▸ DATA:
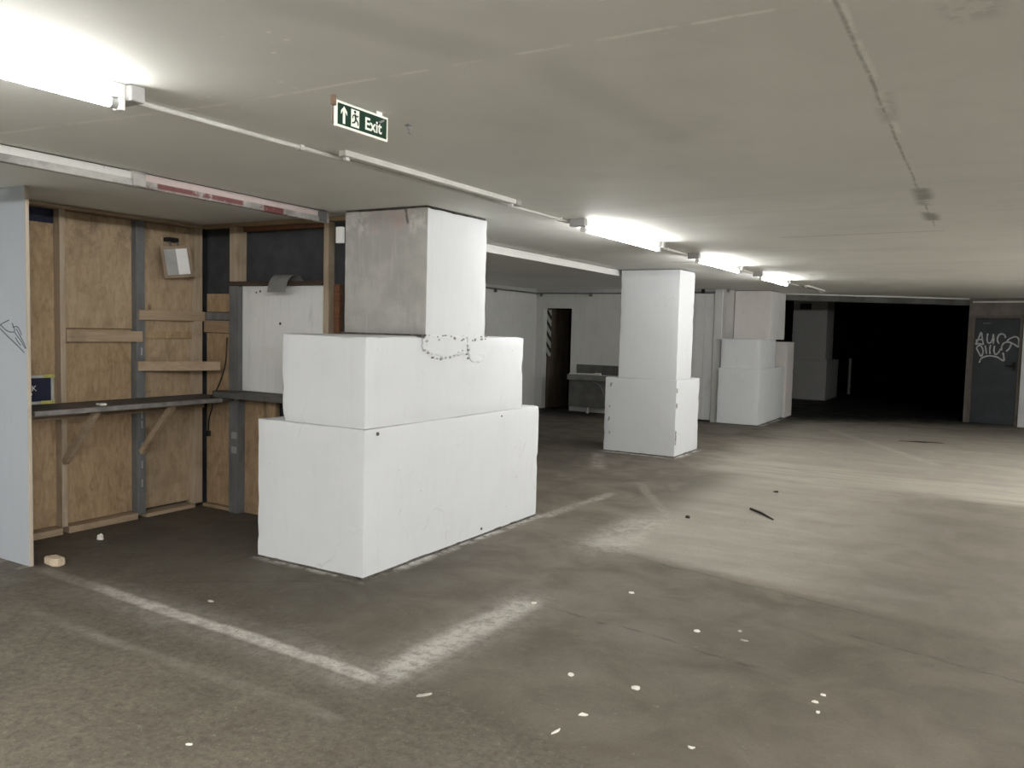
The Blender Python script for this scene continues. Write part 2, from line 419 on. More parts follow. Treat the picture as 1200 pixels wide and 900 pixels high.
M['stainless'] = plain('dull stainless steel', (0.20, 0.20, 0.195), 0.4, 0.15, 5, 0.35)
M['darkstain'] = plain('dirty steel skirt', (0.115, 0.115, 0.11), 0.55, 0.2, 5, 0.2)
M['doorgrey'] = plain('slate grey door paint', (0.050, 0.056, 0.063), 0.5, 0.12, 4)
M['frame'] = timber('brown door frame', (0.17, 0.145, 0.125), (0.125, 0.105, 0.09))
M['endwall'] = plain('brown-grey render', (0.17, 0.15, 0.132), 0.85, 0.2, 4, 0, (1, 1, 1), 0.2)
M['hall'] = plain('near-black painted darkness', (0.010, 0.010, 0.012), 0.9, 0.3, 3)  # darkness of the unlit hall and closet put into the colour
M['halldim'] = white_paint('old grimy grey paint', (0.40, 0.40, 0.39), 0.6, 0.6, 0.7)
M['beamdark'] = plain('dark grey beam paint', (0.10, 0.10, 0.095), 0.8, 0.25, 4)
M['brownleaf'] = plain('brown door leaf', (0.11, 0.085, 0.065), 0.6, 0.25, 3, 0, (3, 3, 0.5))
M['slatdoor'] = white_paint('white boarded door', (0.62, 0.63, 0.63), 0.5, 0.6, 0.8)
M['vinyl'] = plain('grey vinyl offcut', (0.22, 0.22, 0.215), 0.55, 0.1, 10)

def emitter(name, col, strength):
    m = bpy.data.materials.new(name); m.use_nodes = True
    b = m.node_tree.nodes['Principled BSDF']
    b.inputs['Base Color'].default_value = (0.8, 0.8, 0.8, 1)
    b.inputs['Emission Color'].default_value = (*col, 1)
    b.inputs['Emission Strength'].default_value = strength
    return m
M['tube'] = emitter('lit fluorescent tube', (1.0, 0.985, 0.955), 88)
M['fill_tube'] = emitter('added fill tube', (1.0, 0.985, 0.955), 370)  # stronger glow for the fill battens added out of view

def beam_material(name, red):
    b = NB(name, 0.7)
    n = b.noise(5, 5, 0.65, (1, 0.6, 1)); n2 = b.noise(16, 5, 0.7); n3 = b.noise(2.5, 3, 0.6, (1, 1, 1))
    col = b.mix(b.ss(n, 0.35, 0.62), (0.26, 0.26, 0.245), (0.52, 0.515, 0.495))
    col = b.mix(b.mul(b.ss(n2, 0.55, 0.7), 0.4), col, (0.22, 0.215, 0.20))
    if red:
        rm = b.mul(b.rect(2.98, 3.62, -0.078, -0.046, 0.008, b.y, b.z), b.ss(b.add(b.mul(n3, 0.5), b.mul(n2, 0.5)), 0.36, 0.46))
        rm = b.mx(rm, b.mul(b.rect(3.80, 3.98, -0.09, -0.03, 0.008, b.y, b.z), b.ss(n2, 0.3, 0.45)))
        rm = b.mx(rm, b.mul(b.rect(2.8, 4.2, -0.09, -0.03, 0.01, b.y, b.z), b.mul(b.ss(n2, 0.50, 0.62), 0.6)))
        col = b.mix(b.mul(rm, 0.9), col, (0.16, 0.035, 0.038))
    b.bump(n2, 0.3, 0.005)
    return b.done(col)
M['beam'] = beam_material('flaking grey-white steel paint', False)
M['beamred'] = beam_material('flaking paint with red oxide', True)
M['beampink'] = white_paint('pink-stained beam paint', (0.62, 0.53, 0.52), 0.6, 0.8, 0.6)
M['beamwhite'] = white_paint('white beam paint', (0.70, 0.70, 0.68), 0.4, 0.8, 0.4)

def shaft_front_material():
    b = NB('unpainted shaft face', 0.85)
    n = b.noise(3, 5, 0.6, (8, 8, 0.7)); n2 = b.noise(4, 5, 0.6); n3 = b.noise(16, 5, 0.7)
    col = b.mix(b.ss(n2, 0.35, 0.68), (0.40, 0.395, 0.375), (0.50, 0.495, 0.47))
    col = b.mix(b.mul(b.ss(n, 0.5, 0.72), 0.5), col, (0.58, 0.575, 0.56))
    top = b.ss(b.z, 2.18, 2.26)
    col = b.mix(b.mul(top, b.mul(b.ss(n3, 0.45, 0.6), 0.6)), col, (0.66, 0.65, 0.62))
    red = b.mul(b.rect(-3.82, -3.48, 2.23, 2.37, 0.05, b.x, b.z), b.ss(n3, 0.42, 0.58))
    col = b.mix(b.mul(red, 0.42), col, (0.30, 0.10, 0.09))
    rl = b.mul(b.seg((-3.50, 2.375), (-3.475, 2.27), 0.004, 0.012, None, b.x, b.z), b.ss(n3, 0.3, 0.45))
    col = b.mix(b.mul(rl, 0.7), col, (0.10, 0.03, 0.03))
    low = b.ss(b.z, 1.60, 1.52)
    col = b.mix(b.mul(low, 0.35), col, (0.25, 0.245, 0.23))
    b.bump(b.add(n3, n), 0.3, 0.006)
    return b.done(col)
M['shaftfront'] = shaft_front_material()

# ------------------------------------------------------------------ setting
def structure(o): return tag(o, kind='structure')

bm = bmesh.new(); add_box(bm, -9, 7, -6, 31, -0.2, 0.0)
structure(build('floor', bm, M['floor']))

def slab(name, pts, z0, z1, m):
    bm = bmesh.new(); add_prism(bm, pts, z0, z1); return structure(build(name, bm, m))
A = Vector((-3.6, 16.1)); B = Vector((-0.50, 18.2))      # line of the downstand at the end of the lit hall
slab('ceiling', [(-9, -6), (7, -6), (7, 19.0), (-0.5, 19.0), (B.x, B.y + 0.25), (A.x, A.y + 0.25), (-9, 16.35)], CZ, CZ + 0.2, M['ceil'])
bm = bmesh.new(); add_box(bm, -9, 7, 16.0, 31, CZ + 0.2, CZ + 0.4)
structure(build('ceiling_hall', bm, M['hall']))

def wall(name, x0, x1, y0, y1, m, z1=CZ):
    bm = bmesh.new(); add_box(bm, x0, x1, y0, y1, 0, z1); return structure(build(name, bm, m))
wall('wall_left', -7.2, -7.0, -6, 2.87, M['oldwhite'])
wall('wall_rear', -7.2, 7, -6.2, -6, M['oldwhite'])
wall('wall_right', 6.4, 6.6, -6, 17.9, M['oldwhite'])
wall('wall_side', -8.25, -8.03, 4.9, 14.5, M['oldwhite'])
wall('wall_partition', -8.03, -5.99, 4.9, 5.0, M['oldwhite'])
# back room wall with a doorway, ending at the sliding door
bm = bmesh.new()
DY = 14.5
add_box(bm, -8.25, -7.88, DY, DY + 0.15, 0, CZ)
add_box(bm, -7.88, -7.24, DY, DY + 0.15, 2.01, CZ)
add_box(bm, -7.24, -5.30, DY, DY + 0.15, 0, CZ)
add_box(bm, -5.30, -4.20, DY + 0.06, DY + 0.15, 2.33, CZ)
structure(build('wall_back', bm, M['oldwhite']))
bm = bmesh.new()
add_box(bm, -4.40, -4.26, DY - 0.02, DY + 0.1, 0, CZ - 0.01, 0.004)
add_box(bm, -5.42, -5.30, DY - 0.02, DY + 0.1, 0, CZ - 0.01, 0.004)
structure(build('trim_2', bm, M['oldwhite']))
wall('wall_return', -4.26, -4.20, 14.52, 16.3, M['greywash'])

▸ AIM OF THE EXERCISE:
Return the material line for line, from its beginning to the line that contains "M['endwall'] = plain('brown-grey", with the pictures left out.

▸ SOLUTION:
The Blender Python script for this scene continues. Write part 2, from line 419 on. More parts follow. Treat the picture as 1200 pixels wide and 900 pixels high.
M['stainless'] = plain('dull stainless steel', (0.20, 0.20, 0.195), 0.4, 0.15, 5, 0.35)
M['darkstain'] = plain('dirty steel skirt', (0.115, 0.115, 0.11), 0.55, 0.2, 5, 0.2)
M['doorgrey'] = plain('slate grey door paint', (0.050, 0.056, 0.063), 0.5, 0.12, 4)
M['frame'] = timber('brown door frame', (0.17, 0.145, 0.125), (0.125, 0.105, 0.09))
M['endwall'] = plain('brown-grey render', (0.17, 0.15, 0.132), 0.85, 0.2, 4, 0, (1, 1, 1), 0.2)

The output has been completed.